--- Start of Data section ---

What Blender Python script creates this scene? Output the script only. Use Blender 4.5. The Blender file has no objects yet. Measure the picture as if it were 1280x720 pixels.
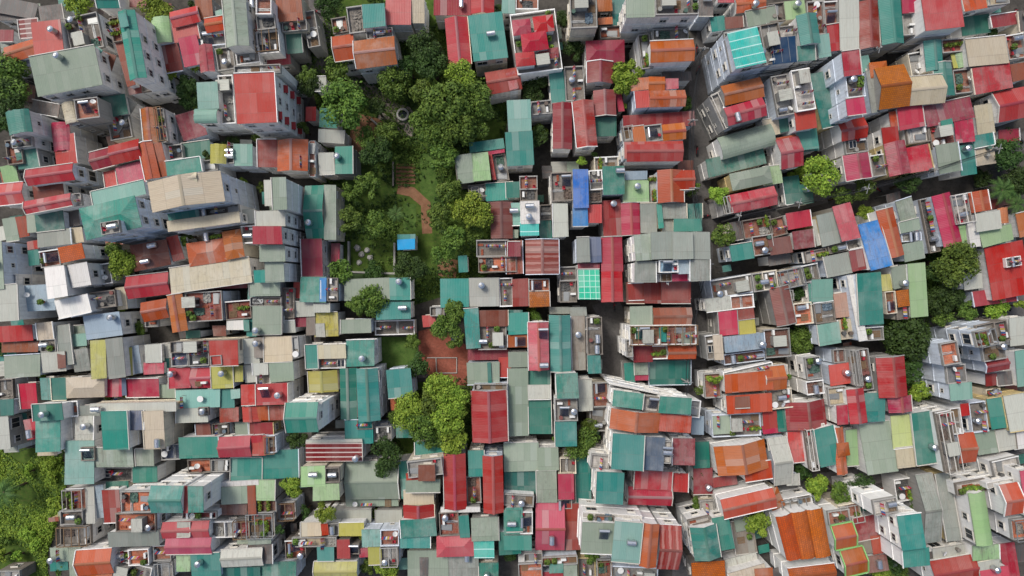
import bpy, math, random, zlib
from mathutils import Vector
R = math.radians
S = bpy.context.scene
COL = S.collection

# ---------------------------------------------------------------- camera, sky, sun, exposure
CAM_H = 115.0
cd = bpy.data.cameras.new("camera"); cam = bpy.data.objects.new("camera", cd); COL.objects.link(cam)
cam.location = (0, 0, CAM_H); cam.rotation_euler = (0, 0, 0)
cd.sensor_width = 36; cd.lens = 24; cd.clip_start = 1; cd.clip_end = 3000
S.camera = cam
SUN_EL, SUN_AZ = 56.0, 318.0        # azimuth clockwise from +Y (top of the photograph)
w = bpy.data.worlds.new("World"); S.world = w; w.use_nodes = True
nt = w.node_tree; bg = nt.nodes["Background"]
sky = nt.nodes.new("ShaderNodeTexSky"); sky.sky_type = 'NISHITA'; sky.sun_disc = False
sky.sun_elevation = R(SUN_EL); sky.sun_rotation = R(SUN_AZ)
sky.air_density = 1.0; sky.dust_density = 4.0; sky.ozone_density = 1.0
nt.links.new(sky.outputs[0], bg.inputs[0]); bg.inputs[1].default_value = 0.14
ld = bpy.data.lights.new("sun", 'SUN'); ld.energy = 2.2; ld.angle = R(14); ld.color = (1.0, 0.97, 0.93)
sun = bpy.data.objects.new("sun", ld); COL.objects.link(sun)
sd = Vector((math.sin(R(SUN_AZ))*math.cos(R(SUN_EL)), math.cos(R(SUN_AZ))*math.cos(R(SUN_EL)), math.sin(R(SUN_EL))))
sun.rotation_euler = sd.to_track_quat('Z', 'Y').to_euler(); sun.location = (0, 0, 200)
S.view_settings.view_transform = 'Standard'; S.view_settings.look = 'None'
S.view_settings.exposure = 0.0; S.view_settings.gamma = 1.0
S.cycles.max_bounces = 5; S.cycles.diffuse_bounces = 3; S.cycles.glossy_bounces = 2
S.cycles.transparent_max_bounces = 4; S.cycles.use_denoising = True

TANH = 18.0/24.0
def kk(h): return (CAM_H-h)*TANH/640.0          # metres per photo pixel at height h
def W(px, py, h): k = kk(h); return Vector(((px-640)*k, (360-py)*k, h))

# ---------------------------------------------------------------- materials
def srgb(r, g, b):
    f = lambda c: (c/255/12.92) if c/255 <= .04045 else ((c/255+.055)/1.055)**2.4
    return (f(r), f(g), f(b), 1)
class NB:
    def __init__(s, name):
        s.m = bpy.data.materials.new(name); s.m.use_nodes = True; s.t = s.m.node_tree
        s.b = s.t.nodes["Principled BSDF"]; s.out = s.t.nodes["Material Output"]
    def n(s, kind, **kw):
        o = s.t.nodes.new(kind)
        for k, v in kw.items():
            if k.startswith('i_'):
                key = k[2:]
                key = int(key) if key.isdigit() else key.replace('_', ' ')
                if hasattr(v, 'links') or isinstance(v, bpy.types.NodeSocket): s.t.links.new(v, o.inputs[key])
                else: o.inputs[key].default_value = v
            else: setattr(o, k, v)
        return o
    def link(s, a, b): s.t.links.new(a, b)
    def math(s, op, a, b=0.0, c=None, clamp=False):
        kw = dict(operation=op, i_0=a, i_1=b)
        if c is not None: kw['i_2'] = c
        o = s.n('ShaderNodeMath', **kw); o.use_clamp = clamp
        return o.outputs[0]
    def mix(s, f, a, b, bt='MIX'):
        o = s.n('ShaderNodeMix'); o.data_type = 'RGBA'; o.blend_type = bt
        for k, v in ((0, f), (6, a), (7, b)):
            if isinstance(v, bpy.types.NodeSocket): s.link(v, o.inputs[k])
            else: o.inputs[k].default_value = v
        return o.outputs[2]
    def ramp(s, f, lo, hi):
        o = s.n('ShaderNodeMapRange', i_0=f, i_1=lo, i_2=hi); return o.outputs[0]
def scl(c, k): return (min(1, c[0]*k), min(1, c[1]*k), min(1, c[2]*k), 1)

def noise(b, vec, scale, detail=4, rough=.6):
    return b.n('ShaderNodeTexNoise', i_Vector=vec, i_Scale=scale, i_Detail=detail, i_Roughness=rough).outputs[0]

MATS = {}
def roof_mat(key, col, kind='rib', rust=0.0, rough=.5):
    b = NB("roof_"+key); c = srgb(*col)
    uv = b.n('ShaderNodeUVMap').outputs[0]
    oi = b.n('ShaderNodeObjectInfo').outputs['Random']
    geo = b.n('ShaderNodeNewGeometry').outputs['Position']
    sx = b.n('ShaderNodeSeparateXYZ', i_Vector=uv)
    u, v = sx.outputs[0], sx.outputs[1]
    # hue / value drift from roof to roof
    hsv = b.n('ShaderNodeHueSaturation', i_Color=c)
    b.link(b.math('MULTIPLY_ADD', oi, .03, .486), hsv.inputs['Hue'])
    r2 = b.math('FRACT', b.math('MULTIPLY', oi, 7.31))
    r3 = b.math('FRACT', b.math('MULTIPLY', oi, 13.7))
    b.link(b.math('MULTIPLY_ADD', r2, .16, 1.08), hsv.inputs['Saturation'])
    b.link(b.math('MULTIPLY_ADD', r3, .30, .86 if key in ('wh', 'lg', 'cm', 'lt', 'gn') else .74), hsv.inputs['Value'])
    cc = hsv.outputs[0]
    grime = srgb(88, 84, 78)
    # sun-bleached large patches, then dirt streaks running down the slope
    wz = b.math('MULTIPLY_ADD', b.ramp(b.math('FRACT', b.math('MULTIPLY', oi, 23.7)), .55, 1.0), 2.3, .42)
    n1 = noise(b, geo, .35, 3)
    cc = b.mix(b.math('MULTIPLY', b.ramp(n1, .45, .75), wz, None, True), cc, b.mix(.16, cc, srgb(200, 196, 188)))
    st = b.n('ShaderNodeCombineXYZ', i_0=b.math('MULTIPLY', u, 3.0), i_1=b.math('MULTIPLY', v, .35), i_2=b.math('MULTIPLY', oi, 40.0)).outputs[0]
    n2 = noise(b, st, 1.0, 5, .7)
    cc = b.mix(b.math('MULTIPLY', b.ramp(n2, .5, .8), b.math('MULTIPLY', wz, .30)), cc, grime)
    n3 = noise(b, geo, 1.7, 5, .7)
    cc = b.mix(b.math('MULTIPLY', b.ramp(n3, .55, .75), b.math('MULTIPLY', wz, .26)), cc, scl(grime, .6))
    n5 = noise(b, geo, 6.0, 3, .7)
    cc = b.mix(b.math('MULTIPLY', b.ramp(n5, .6, .72), b.math('MULTIPLY', wz, .12)), cc, srgb(190, 182, 170))
    cc = b.mix(b.math('MULTIPLY', b.ramp(noise(b, st, 1.7, 6, .8), .54, .66), b.math('MULTIPLY', b.ramp(wz, 1.2, 2.5), .45 if kind == 'rib' else .1)), cc, srgb(104, 62, 44))
    if rust:
        cc = b.mix(b.math('MULTIPLY', b.ramp(noise(b, st, 1.3, 6, .75), .45, .62), rust), cc, srgb(112, 58, 38))
    if kind in ('rib', 'grid', 'stripe', 'white_stripe', 'streak'):
        # sheet joints across and screw-line laps along
        lap = b.math('LESS_THAN', b.math('FRACT', b.math('DIVIDE', v, 2.9)), .035)
        sm = b.math('LESS_THAN', b.math('FRACT', b.math('DIVIDE', u, 1.05)), .09)
        cc = b.mix(b.math('MULTIPLY', lap, .25), cc, grime)
        cc = b.mix(b.math('MULTIPLY', sm, .09), cc, grime)
        # whole sheets weather differently
        sheet = b.n('ShaderNodeTexWhiteNoise', noise_dimensions='2D')
        b.link(b.n('ShaderNodeCombineXYZ', i_0=b.math('FLOOR', b.math('DIVIDE', u, 1.05)), i_1=b.math('ADD', b.math('FLOOR', b.math('DIVIDE', v, 2.9)), b.math('MULTIPLY', oi, 90.0))).outputs[0], sheet.inputs['Vector'])
        cc = b.mix(b.math('MULTIPLY', sheet.outputs[0], .08), cc, srgb(205, 200, 190))
        big = b.n('ShaderNodeTexWhiteNoise', noise_dimensions='2D')
        b.link(b.n('ShaderNodeCombineXYZ', i_0=b.math('FLOOR', b.math('DIVIDE', u, 3.15)), i_1=b.math('ADD', b.math('FLOOR', b.math('DIVIDE', v, 2.9)), b.math('MULTIPLY', oi, 70.0))).outputs[0], big.inputs['Vector'])
        cc = b.mix(b.math('MULTIPLY', b.ramp(big.outputs[0], .6, 1.0), .05), cc, srgb(208, 200, 190))
        cc = b.mix(b.math('MULTIPLY', b.ramp(big.outputs[0], .35, 0.0), .08), cc, srgb(60, 54, 50))
        patch = b.math('GREATER_THAN', sheet.outputs[0], .965)
        cc = b.mix(b.math('MULTIPLY', patch, .2), cc, srgb(168, 178, 170))
        if kind == 'streak':
            g = b.math('LESS_THAN', b.math('ABSOLUTE', b.math('SUBTRACT', b.math('FRACT', b.math('DIVIDE', u, 1.05)), .5)), b.math('MULTIPLY', noise(b, geo, 1.1, 4), .34))
            cc = b.mix(b.math('MULTIPLY', g, .38), cc, srgb(186, 150, 140))
        if kind == 'white_stripe':
            g = b.math('LESS_THAN', b.math('FRACT', b.math('DIVIDE', v, .72)), .26)
            cc = b.mix(b.math('MULTIPLY', g, .85), cc, srgb(196, 184, 176))
        if kind == 'grid':
            g = b.math('MAXIMUM', b.math('LESS_THAN', b.math('FRACT', b.math('DIVIDE', u, .9)), .10), b.math('LESS_THAN', b.math('FRACT', b.math('DIVIDE', v, .9)), .10))
            cc = b.mix(b.math('MULTIPLY', g, .7), cc, srgb(205, 225, 215))
        if kind == 'stripe':
            g = b.math('LESS_THAN', b.math('FRACT', b.math('DIVIDE', v, 1.3)), .10)
            cc = b.mix(b.math('MULTIPLY', g, .7), cc, srgb(200, 225, 220))
        wave = b.math('SINE', b.math('MULTIPLY', u, 2*math.pi/.26))
        hgt = wave; dist = .012
    elif kind == 'tile':
        br = b.n('ShaderNodeTexBrick', i_Scale=1.0)
        b.link(uv, br.inputs['Vector'])
        br.inputs['Brick Width'].default_value = .34; br.inputs['Row Height'].default_value = .30
        br.inputs['Mortar Size'].default_value = .03
        br.inputs['Color1'].default_value = (0, 0, 0, 1); br.inputs['Color2'].default_value = (1, 1, 1, 1); br.inputs['Mortar'].default_value = (.4, .4, .4, 1)
        cc = b.mix(b.math('MULTIPLY', br.outputs[0], .30), cc, srgb(96, 52, 34))
        cc = b.mix(b.math('MULTIPLY', br.outputs[1], .55), cc, srgb(80, 48, 36))
        n4 = noise(b, geo, 2.4, 5, .8)
        cc = b.mix(b.math('MULTIPLY', b.ramp(n4, .5, .68), .4), cc, srgb(84, 58, 40))
        hgt = b.math('SUBTRACT', 1.0, br.outputs[1]); dist = .03
    else:
        hgt = n3; dist = .02
    b.link(cc, b.b.inputs['Base Color'])
    b.b.inputs['Roughness'].default_value = rough
    b.b.inputs['Specular IOR Level'].default_value = .3
    bm = b.n('ShaderNodeBump', i_Height=hgt); bm.inputs['Strength'].default_value = .6; bm.inputs['Distance'].default_value = dist
    b.link(bm.outputs[0], b.b.inputs['Normal'])
    return b.m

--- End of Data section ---

# Exercise task:
Quote, please, every line of the material above from its start through the line that has "COL = S.collection", reproducing the words exactly and dropping any images.

# Output of the exercise:
What Blender Python script creates this scene? Output the script only. Use Blender 4.5. The Blender file has no objects yet. Measure the picture as if it were 1280x720 pixels.
import bpy, math, random, zlib
from mathutils import Vector
R = math.radians
S = bpy.context.scene
COL = S.collection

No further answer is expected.